Ashley Green successfully broke up the monotony of gambling men in her role as Big Julie. She carried herself well, rolling her eyes in exasperation when the little people came to talk to her, snapping her jacket straight when she put people in their place and smirking whenever she won a die roll. All these little things made Green’s character Julie the frustrating and intimidating criminal that she was.

The role of Arvide Abernathy, played by Tim Herndon, deserves a special note. While Herndon’s role was small, his voice was incredible. For Act I we didn’t hear any singing from him and only got to see him constantly beat out the rhythm for the mission’s chants. But in Act II he consoles Sarah in “More I Cannot Wish You” and I was amazed by his voice. Herndon may have had a small role, but he did it well.

Connie Ingram had the role of General Matilda B Cartwright, the high-ranking authority in the mission who came to view its progress. Though her time on stage in that role was brief Cartwright did it well. She turned a harsh eye on the mission, her face showing her displeasure at what was going on there. I enjoyed the way she kept flipping through a bible as she looked for scripture verses. It made her character very real to me.

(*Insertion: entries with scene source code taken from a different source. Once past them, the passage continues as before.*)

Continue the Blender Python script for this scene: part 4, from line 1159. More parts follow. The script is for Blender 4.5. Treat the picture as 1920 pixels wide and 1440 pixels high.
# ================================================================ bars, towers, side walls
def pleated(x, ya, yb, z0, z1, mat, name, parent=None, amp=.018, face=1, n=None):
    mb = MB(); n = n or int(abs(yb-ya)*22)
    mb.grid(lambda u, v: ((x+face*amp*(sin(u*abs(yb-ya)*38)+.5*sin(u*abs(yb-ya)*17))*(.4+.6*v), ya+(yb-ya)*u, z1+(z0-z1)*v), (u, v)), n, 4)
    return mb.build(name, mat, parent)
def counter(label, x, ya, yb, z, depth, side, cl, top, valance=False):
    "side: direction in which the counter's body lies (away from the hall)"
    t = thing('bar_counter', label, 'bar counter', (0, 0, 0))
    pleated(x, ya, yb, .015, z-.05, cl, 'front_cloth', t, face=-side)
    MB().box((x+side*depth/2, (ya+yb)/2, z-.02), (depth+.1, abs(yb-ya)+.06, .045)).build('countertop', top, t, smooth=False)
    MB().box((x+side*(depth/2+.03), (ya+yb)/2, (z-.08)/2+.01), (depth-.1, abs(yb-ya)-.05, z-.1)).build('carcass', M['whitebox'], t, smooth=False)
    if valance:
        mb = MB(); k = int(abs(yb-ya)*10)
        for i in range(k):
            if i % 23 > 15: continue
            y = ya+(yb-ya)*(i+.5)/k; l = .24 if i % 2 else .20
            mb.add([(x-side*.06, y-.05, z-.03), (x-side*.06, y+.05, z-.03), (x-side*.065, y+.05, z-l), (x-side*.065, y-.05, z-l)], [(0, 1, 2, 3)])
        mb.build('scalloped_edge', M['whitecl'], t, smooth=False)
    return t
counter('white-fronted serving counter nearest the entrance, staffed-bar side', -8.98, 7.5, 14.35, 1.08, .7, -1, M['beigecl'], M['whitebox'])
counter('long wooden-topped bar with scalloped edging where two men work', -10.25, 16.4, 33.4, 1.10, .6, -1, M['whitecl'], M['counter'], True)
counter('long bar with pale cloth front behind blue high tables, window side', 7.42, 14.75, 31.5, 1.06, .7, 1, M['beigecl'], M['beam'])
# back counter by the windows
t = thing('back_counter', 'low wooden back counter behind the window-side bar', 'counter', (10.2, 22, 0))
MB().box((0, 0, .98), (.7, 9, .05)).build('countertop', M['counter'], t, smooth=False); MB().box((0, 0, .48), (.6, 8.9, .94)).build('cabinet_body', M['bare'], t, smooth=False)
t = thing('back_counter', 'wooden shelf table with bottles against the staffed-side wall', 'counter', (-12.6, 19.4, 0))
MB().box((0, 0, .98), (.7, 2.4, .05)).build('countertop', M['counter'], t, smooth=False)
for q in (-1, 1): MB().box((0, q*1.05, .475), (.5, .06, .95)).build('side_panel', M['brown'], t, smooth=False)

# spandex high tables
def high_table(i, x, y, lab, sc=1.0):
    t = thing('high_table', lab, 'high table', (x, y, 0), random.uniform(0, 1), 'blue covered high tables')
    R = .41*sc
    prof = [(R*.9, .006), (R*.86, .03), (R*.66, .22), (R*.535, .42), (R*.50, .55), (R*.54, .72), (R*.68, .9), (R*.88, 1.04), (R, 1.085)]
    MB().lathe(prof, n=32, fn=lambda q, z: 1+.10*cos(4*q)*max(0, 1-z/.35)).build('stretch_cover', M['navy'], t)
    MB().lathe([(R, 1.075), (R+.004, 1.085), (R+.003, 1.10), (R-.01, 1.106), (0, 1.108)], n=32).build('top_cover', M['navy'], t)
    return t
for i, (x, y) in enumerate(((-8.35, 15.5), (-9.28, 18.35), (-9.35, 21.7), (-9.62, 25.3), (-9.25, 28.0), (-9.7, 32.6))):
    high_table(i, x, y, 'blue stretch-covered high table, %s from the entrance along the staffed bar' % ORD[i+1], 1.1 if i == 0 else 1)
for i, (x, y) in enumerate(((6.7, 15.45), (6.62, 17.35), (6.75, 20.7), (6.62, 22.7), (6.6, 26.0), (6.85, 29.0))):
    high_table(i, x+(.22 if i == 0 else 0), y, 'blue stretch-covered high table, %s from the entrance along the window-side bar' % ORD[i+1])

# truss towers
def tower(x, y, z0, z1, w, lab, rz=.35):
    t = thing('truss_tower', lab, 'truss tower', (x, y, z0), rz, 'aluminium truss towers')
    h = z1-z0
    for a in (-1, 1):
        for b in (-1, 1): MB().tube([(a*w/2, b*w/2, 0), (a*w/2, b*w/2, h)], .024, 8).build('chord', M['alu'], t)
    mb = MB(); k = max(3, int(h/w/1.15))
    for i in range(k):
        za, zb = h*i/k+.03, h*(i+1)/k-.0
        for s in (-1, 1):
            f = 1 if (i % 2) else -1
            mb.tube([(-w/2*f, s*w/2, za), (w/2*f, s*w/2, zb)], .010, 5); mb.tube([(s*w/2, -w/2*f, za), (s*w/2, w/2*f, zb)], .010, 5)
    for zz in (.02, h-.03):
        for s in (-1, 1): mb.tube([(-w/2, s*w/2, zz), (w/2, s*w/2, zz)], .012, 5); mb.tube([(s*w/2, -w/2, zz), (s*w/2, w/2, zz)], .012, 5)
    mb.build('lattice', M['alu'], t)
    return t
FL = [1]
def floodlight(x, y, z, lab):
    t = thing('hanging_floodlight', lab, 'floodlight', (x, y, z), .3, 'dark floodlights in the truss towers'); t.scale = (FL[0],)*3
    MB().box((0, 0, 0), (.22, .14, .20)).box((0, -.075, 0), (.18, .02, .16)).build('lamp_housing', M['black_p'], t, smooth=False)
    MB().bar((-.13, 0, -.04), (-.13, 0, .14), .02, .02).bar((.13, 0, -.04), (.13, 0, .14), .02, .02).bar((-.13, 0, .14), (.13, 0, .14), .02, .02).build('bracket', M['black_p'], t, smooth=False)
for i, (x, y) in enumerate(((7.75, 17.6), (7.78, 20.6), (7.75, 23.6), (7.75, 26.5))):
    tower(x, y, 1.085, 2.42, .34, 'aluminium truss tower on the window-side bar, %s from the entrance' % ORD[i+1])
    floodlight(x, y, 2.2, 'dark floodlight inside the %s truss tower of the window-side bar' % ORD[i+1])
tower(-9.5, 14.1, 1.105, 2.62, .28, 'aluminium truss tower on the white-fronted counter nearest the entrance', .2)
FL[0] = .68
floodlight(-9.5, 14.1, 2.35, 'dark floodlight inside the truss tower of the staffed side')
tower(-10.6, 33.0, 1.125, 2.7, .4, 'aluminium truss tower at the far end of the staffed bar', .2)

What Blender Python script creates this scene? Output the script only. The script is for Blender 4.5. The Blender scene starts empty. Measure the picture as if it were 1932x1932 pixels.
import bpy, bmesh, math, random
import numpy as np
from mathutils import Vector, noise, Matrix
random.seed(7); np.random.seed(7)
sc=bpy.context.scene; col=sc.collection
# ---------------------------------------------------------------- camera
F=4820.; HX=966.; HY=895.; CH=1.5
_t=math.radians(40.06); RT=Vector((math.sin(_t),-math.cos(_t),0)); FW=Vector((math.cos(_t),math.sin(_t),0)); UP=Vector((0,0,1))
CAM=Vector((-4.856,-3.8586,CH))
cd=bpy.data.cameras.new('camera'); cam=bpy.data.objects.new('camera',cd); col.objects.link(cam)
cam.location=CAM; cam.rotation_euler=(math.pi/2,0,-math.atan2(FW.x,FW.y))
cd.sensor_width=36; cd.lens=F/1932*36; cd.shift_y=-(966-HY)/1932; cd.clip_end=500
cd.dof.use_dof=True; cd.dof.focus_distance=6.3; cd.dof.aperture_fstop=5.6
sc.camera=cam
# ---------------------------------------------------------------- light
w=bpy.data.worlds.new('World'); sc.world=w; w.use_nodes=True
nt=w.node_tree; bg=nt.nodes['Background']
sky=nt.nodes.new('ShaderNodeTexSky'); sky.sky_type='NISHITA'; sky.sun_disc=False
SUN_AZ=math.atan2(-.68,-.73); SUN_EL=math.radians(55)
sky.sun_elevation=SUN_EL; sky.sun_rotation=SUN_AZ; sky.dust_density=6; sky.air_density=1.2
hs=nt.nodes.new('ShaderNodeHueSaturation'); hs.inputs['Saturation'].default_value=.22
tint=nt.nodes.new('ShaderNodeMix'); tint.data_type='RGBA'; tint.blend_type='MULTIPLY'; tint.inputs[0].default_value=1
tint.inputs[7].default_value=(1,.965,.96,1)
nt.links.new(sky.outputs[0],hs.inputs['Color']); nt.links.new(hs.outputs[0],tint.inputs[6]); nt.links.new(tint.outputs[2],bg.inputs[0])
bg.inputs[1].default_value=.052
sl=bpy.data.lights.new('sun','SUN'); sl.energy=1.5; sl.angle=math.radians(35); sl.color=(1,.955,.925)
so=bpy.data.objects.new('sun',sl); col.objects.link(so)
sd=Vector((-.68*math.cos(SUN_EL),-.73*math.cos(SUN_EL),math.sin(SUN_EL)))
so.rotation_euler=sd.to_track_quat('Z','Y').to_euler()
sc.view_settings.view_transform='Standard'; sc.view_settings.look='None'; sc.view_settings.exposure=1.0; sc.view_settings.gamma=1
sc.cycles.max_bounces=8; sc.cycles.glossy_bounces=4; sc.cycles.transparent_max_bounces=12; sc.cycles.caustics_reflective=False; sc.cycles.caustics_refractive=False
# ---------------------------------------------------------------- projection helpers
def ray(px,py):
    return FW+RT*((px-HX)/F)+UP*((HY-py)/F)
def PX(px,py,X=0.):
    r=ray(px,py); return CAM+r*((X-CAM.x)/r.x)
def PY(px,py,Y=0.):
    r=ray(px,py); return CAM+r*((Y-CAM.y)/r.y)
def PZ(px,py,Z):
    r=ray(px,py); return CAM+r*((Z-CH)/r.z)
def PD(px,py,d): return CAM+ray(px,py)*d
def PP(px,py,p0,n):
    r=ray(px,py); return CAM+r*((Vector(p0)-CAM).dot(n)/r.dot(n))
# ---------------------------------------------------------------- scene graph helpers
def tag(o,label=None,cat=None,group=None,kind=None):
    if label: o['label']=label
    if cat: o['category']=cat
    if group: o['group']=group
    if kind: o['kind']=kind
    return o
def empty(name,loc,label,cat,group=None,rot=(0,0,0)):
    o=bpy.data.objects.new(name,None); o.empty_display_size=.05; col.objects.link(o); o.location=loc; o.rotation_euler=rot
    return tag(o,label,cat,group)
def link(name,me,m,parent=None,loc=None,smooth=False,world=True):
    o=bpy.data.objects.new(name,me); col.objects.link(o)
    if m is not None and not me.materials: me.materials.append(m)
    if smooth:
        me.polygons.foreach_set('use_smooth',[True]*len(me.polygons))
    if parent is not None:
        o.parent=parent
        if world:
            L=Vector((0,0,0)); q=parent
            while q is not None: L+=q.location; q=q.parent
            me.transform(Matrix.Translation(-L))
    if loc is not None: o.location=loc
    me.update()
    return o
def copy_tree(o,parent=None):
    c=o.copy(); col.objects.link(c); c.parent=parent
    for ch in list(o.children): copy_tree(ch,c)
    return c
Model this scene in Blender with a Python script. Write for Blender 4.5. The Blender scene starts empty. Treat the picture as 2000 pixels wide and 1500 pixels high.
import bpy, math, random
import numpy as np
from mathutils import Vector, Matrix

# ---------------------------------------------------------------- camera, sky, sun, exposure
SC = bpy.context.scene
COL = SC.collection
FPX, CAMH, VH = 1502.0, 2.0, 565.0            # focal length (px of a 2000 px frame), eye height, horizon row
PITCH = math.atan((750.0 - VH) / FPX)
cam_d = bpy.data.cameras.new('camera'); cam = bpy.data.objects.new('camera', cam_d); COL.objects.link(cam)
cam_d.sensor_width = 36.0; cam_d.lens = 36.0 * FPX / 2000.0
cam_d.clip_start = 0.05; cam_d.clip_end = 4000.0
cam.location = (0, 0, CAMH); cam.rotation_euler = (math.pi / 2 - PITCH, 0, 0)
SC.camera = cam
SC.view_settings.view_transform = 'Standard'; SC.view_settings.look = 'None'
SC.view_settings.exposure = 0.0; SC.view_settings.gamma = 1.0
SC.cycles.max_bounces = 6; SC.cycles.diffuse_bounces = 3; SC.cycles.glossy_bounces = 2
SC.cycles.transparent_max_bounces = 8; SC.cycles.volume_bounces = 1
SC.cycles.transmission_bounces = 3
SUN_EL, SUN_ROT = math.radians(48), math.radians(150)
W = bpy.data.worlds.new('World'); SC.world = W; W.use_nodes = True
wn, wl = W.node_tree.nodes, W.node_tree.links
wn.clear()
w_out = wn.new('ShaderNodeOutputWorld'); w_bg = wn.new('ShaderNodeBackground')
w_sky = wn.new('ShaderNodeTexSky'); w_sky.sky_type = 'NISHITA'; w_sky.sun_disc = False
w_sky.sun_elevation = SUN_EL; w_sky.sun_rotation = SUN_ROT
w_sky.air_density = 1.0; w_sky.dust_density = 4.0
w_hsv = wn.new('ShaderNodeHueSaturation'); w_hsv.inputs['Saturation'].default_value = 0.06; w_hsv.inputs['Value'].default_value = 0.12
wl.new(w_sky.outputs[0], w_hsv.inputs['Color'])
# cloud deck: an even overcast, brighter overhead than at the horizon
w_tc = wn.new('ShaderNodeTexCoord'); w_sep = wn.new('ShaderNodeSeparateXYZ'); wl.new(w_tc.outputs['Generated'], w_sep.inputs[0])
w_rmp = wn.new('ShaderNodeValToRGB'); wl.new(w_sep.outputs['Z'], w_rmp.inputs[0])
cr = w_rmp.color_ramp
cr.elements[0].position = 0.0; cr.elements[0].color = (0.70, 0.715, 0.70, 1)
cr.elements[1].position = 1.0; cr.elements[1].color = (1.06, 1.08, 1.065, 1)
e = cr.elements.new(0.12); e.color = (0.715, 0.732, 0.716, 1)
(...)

Guys and Dolls is a high energy, fast paced show. The show is done with such detail that it’s easy to enjoy and the vocal talent is incredible. I thoroughly enjoyed Granbury Theatre Company’s rendition of the musical and recommend it if you’re looking for a good quality performance.

Guys and Dolls
Granbury Theatre Company
133 E Pearl Street
Granbury, TX 76048

Performances run through April 29th

Performance times are 7:30 P.M. on Fridays, 2:00 P.M. and 7:30 P.M. on Saturdays, and 2:00 P.M. on Sundays.

TICKET PRICES for Guys and Dolls
Ticket prices are $30 for prime seating and $25 in standard seating. Discounts are available for senior citizens, active duty military personnel, veterans, students, and children as well as for groups of ten or more.